Copy out all lines in the data below containing the string "part".

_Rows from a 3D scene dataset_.
□ □ □
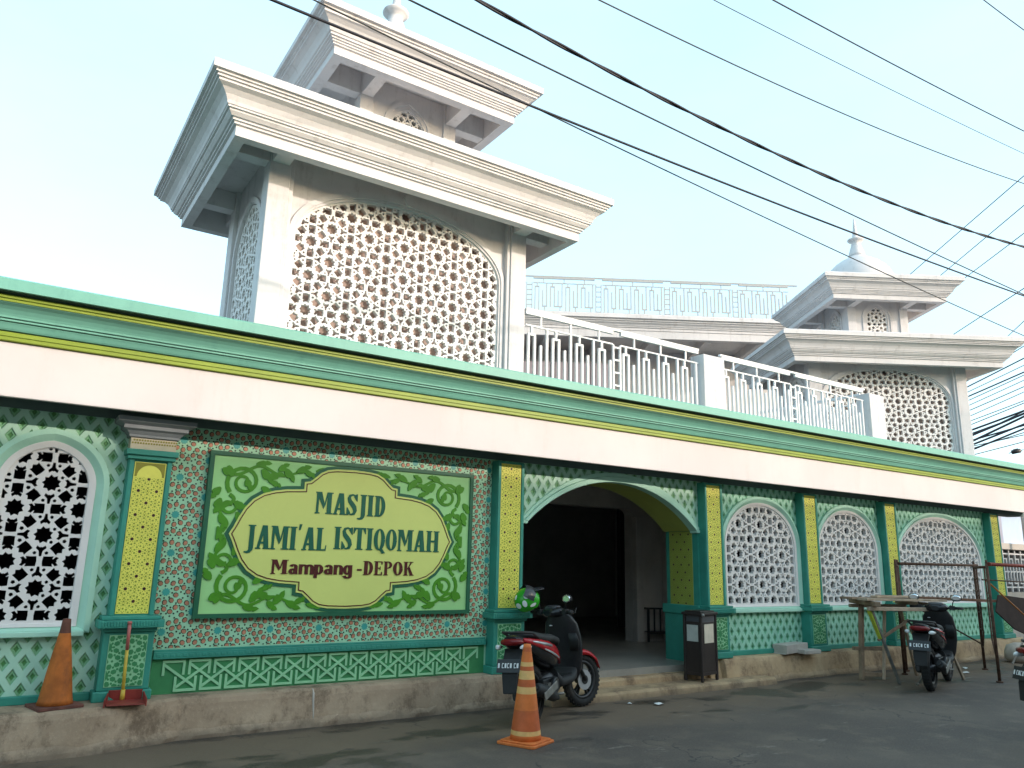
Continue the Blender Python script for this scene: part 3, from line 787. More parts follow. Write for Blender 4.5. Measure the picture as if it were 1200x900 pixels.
def corner(tf, jz):
    dy = jz*.0
    spc = (.30,.235)
    pts = [(spc[0]+(.165-.145*i/34)*math.cos(2.4+i*.33), spc[1]+(.165-.145*i/34)*math.sin(2.4+i*.33)*.95) for i in range(33)]
    draw_ribbon(scr, pts, [.030-.0004*i for i in range(33)], YF, YB, tf)
    leaf(scr, spc[0]+.02, spc[1]-.03, 1.2, .09, .075, YF-.0012, YB, tf)
    # vine running along the long edge
    v1 = [(.20+i*.030, .115+.055*math.sin(1.2+i*.42)*(1-i/40)) for i in range(33)]
    draw_ribbon(scr, v1, [.024-.0004*i for i in range(33)], YF-.0006, YB, tf)
    for x_, z_, a_, l_, w_ in ((.46,.10,.9,.14,.085),(.52,.17,-.2,.13,.08),(.62,.10,-.6,.10,.07),(.68,.075,.9,.13,.08),(.80,.10,-.4,.13,.075),(.88,.075,.6,.11,.06),(1.0,.075,-.2,.13,.055),(.40,.055,-.1,.12,.07),(.56,.21,.5,.09,.06)):
        leaf(scr, x_, z_, a_, l_, w_, YF-.0018, YB, tf)
    # vine up the short edge
    v2 = [(.155+.075*math.sin(.3+i*.36)*(1-i/34), .36+i*.0135) for i in range(27)]
    draw_ribbon(scr, v2, [.026-.0005*i for i in range(27)], YF-.0024, YB, tf)
    pts = [(.175+(.085-.07*i/20)*math.cos(-.6+i*.36), .465+(.085-.07*i/20)*math.sin(-.6+i*.36)) for i in range(20)]
    draw_ribbon(scr, pts, [.022]*20, YF-.003, YB, tf)
    for x_, z_, a_, l_, w_ in ((.10,.40,1.9,.12,.085),(.22,.43,.5,.13,.08),(.26,.52,1.2,.11,.07),(.10,.55,1.0,.12,.075),(.10,.66,1.3,.13,.055),(.09,.30,2.3,.11,.08),(.09,.12,.6,.10,.08),(.14,.09,1.2,.09,.07),(.47,.27,.6,.10,.07)):
        leaf(scr, x_, z_, a_, l_, w_, YF-.0036, YB, tf)
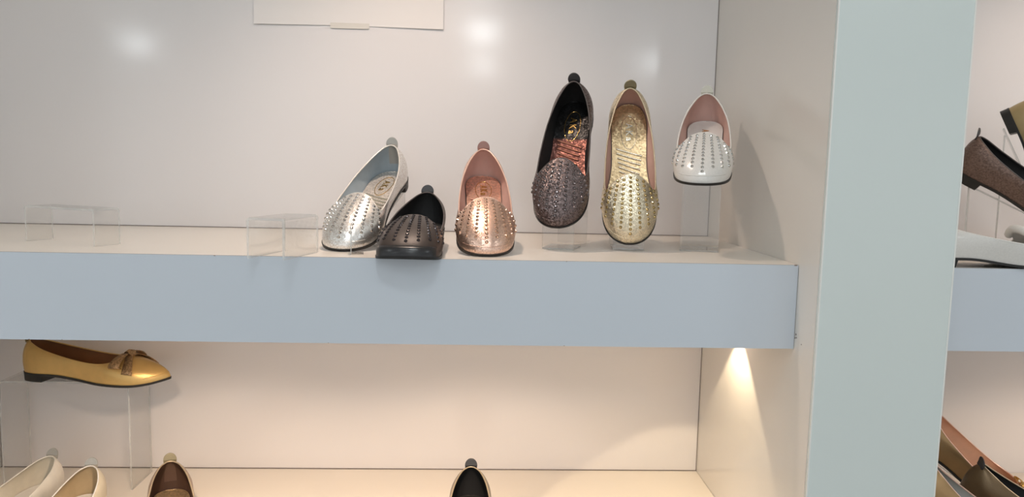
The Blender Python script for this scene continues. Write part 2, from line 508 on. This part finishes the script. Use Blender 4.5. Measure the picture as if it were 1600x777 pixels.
def make_shoe(name, label, group, style, upper, lining, insole, binding, tab, pos, yaw, pitch, roll=0, scale=.955,
              anchor=(.225, 0, 0), stud=None, rest=None, lettering=None, letter_mat=None, oval=True, ribs=None,
              tabsize=1.0, tape=None, sole=None, stud_rows=9, toe_cap=None):
    Fl, Tl, nrm = shoe_surface(style)
    n = len(Fl)
    R = Matrix.Rotation(yaw, 4, 'Z') @ Matrix.Rotation(pitch, 4, 'Y') @ Matrix.Rotation(roll, 4, 'X')
    loc = Vector(pos) - R @ (Vector(anchor) * scale)
    root = thing(name, label, 'shoe', group, loc, R.to_euler(), scale)
    # upper
    rows = [[shoe_point(Fl, Tl, nrm, i, j / NR) for i in range(n)] for j in range(NR + 1)]
    v, f = loft(rows)
    up_o = mesh_obj('upper', v, f, upper, root, True)
    # lining: the same surface set in by the leather thickness
    A = np.array(rows)
    du = np.roll(A, -1, 1) - np.roll(A, 1, 1)
    dv = np.gradient(A, axis=0)
    nn = np.cross(du, dv); nn /= (np.linalg.norm(nn, axis=2)[:, :, None] + 1e-9)
    cen = np.array([.13, 0, .02])
    if np.sum(nn[NR // 2] * (A[NR // 2] - cen)) < 0:
        nn = -nn
    B = A - nn * .0016
    v, f = loft(B)
    mesh_obj('lining', v, f, lining, root, True)
    # folded rand round the toe, just above the sole
    cols = list(range(int(N2 * .74), n - int(N2 * .74) + 1))
    if toe_cap:
        rr = [[A[j][c] + nn[j][c] * .0005 for c in cols] for j in range(0, 5)]
        rr.append([A[4][c] - nn[4][c] * .0003 for c in cols])
        v, f = loft(rr, False)
        mesh_obj('toe_cap', v, f, toe_cap, root, True)
    else:
        v, f = tube([A[3][c] for c in cols], .0006, False, 6)
        mesh_obj('toe_seam', v, f, upper, root, True)
    # binding along the topline
    mid = (A[-1] + B[-1]) / 2
    v, f = tube(mid, .0011)
    mesh_obj('topline_binding', v, f, binding, root, True)
    # seam tape inside the heel
    if tape:
        C = A - nn * .0021
        cols = [(-3 + k) % n for k in range(7)]
        v, f = loft([[C[j][c] for c in cols] for j in range(4, NR + 1)], False)
        mesh_obj('heel_tape', v, f, tape, root, True)
    # insole
    half = [Fl[i] for i in range(0, N2 + 1)]
    v, f = [], []
    m8 = 8
    for k, p in enumerate(half):
        x = .0035 + p[0] * .972
        y = max(0, abs(p[1]) - .0022)
        for q in range(m8 + 1):
            s = -1 + 2 * q / m8
            v.append((x, s * y, feather_z(x) + .0030 + .0012 * s * s))
    for k in range(N2):
        for q in range(m8):
            a = k * (m8 + 1) + q
            f.append((a, a + 1, a + m8 + 2, a + m8 + 1))
    ins = mesh_obj('insole', v, f, insole, root, True)
    if oval and letter_mat:
        path = []
        for k in range(40):
            an = 2 * PI * k / 40
            x = .056 + .030 * math.cos(an); y = .0125 * math.sin(an)
            path.append((x, y, feather_z(x) + .0034))
        v, f = tube(path, .00055, True, 6)
        mesh_obj('oval_border', v, f, letter_mat, ins, True)
    if lettering:
        cu = bpy.data.curves.new('lettering', 'FONT'); cu.body = lettering; cu.size = .015; cu.extrude = .0002
        cu.align_x = 'CENTER'; cu.align_y = 'CENTER'; cu.space_character = 1.4; cu.offset = .00025; cu.resolution_u = 3
        tmp = bpy.data.objects.new('lettering_tmp', cu); COL.objects.link(tmp)
        me = bpy.data.meshes.new_from_object(tmp)
        bpy.data.objects.remove(tmp)
        for vv in me.vertices:
            x = vv.co.x + .056
            vv.co = Vector((x, vv.co.y, feather_z(x) + .0036 + vv.co.z))
        me.materials.clear(); me.materials.append(letter_mat)
        lo = bpy.data.objects.new('lettering', me); COL.objects.link(lo); lo.parent = ins
    if ribs:
        for k in range(6):
            x0 = .092 + k * .0075
            path = []
            for q in range(7):
                s = -1 + 2 * q / 6
                x = x0 + .006 * s
                path.append((x, s * .020 * (1 - .05 * k), feather_z(x) + .0036 + .0010 * s * s))
            v, f = tube(path, .0013, False, 6)
            mesh_obj('arch_rib', v, f, ribs, ins, True)
    # outsole
    sole = sole or M_sole
    v, f = [], []
    top = [(p[0] + nrm[i][0] * .0013, p[1] + nrm[i][1] * .0013, p[2] + .0004) for i, p in enumerate(Fl)]
    bot = [(p[0] + nrm[i][0] * .0010, p[1] + nrm[i][1] * .0010, p[2] - .0034) for i, p in enumerate(Fl)]
    v = top + bot
    for i in range(n):
        k = (i + 1) % n
        f.append((i, k, n + k, n + i))
    for i in range(N2):
        a, b = i, i + 1
        c, d = (n - i) % n, (n - i - 1) % n
        for off in (0, n):
            q = [a + off, b + off, d + off, c + off]
            q = list(dict.fromkeys(q))
            if len(q) >= 3:
                f.append(tuple(q))
    so = mesh_obj('outsole', v, f, sole, root, True)
    md = so.modifiers.new('edges', 'EDGE_SPLIT'); md.split_angle = math.radians(40)
    # heel block
    hl = [(p[0] + nrm[i][0] * .0008, p[1] + nrm[i][1] * .0008) for i, p in enumerate(Fl[:N2 + 1]) if p[0] < .052]
    hl2 = [(x, -y) for x, y in hl[1:]][::-1]
    outline = hl + [(hl[-1][0] + .002, 0)] + hl2
    k = len(outline)
    v = [(x, y, .0108) for x, y in outline] + [(.004 + (x - .004) * .95, y * .95, 0.0) for x, y in outline]
    f = [tuple(range(k)), tuple(range(2 * k - 1, k - 1, -1))] + [(i, (i + 1) % k, k + (i + 1) % k, k + i) for i in range(k)]
    mesh_obj('heel_block', v, f, sole, root)
    # pull tab at the heel
    w, hgt = .0098 * tabsize, .0112 * tabsize
    prof = [(-w * .92, -.0045)]
    for q in range(13):
        an = PI - PI * q / 12
        prof.append((w * math.cos(an), hgt - w + w * math.sin(an)))
    prof.append((w * .92, -.0045))
    bx, bz = .0062, .0655
    v = []
    for side in (0, 1):
        for (y, z) in prof:
            lean = -.0035 * max(0, z) / hgt + 12.0 * y * y
            v.append((bx - .0042 + side * .0016 + lean, y, bz + z))
    k = len(prof)
    f = [tuple(range(k)), tuple(range(2 * k - 1, k - 1, -1))] + [(i, (i + 1) % k, k + (i + 1) % k, k + i) for i in range(k)]
    mesh_obj('heel_tab', v, f, tab, root)
    # studs on the vamp, in rows that fan out from the throat
    if stud:
        me = stud_mesh(stud)
        hf = stud_rows // 2
        # arc length along the vamp throat to space the rows evenly
        lo_i = int(N2 * 8.2 / 13)
        for rrow in range(-hf, hf + 1):
            frac = abs(rrow) / hf
            if rrow == -hf:
                cidx = np.linspace(N2, lo_i, 160)
                cp = [shoe_point(Fl, Tl, nrm, int(ci), .55) * (1 - ci % 1) + shoe_point(Fl, Tl, nrm, int(ci) + 1, .55) * (ci % 1) for ci in cidx]
                cl = np.concatenate([[0], np.cumsum([np.linalg.norm(cp[q + 1] - cp[q]) for q in range(159)])])
            i0 = float(np.interp(frac * cl[-1], cl, cidx))
            i_f = i0 if rrow >= 0 else n - i0
            i1 = int(math.floor(i_f)); uu = i_f - i1
            def pt(r, off=0.0):
                ii = i_f + off
                a = int(math.floor(ii)); u = ii - a
                return (1 - u) * shoe_point(Fl, Tl, nrm, a, r) + u * shoe_point(Fl, Tl, nrm, a + 1, r)
            rs = np.linspace(.97, .28, 120)
            pts = [pt(r) for r in rs]
            seg = np.concatenate([[0], np.cumsum([np.linalg.norm(pts[q + 1] - pts[q]) for q in range(119)])])
            step = .0072
            start = .0012 + (.0030 if rrow % 2 else 0)
            end = seg[-1] * (1.0 - .10 * frac)
            s = start
            while s < end:
                q = int(np.searchsorted(seg, s)); q = min(q, 119)
                r = rs[q]
                P = pt(r)
                d1 = pt(r, .25) - pt(r, -.25)
                d2 = pt(min(1, r + .02)) - pt(r - .02)
                nm = np.cross(d1, d2); nm /= np.linalg.norm(nm) + 1e-9
                if np.dot(nm, P - cen) < 0: nm = -nm
                so_ = bpy.data.objects.new('stud', me); COL.objects.link(so_); so_.parent = root
                so_.location = P
                so_.rotation_mode = 'QUATERNION'
                so_.rotation_quaternion = Vector(nm).to_track_quat('Z', 'Y')
                s += step
    if rest is not None:
        mw = Matrix.Translation(loc) @ R @ Matrix.Scale(scale, 4)
        lowest = 9
        for ch in root.children:
            if ch.name.split('.')[0] in ('outsole', 'heel_block'):
                for vv in ch.data.vertices:
                    lowest = min(lowest, (mw @ vv.co).z)
        root.location.z += rest + .0002 - lowest
    root['_sh'] = 0
    del root['_sh']
    return root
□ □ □
_Exercise answer_.
Continue the Blender Python script for this scene: part 3, from line 787. More parts follow. Write for Blender 4.5. Measure the picture as if it were 1200x900 pixels.
The Blender Python script for this scene continues. Write part 2, from line 508 on. This part finishes the script. Use Blender 4.5. Measure the picture as if it were 1600x777 pixels.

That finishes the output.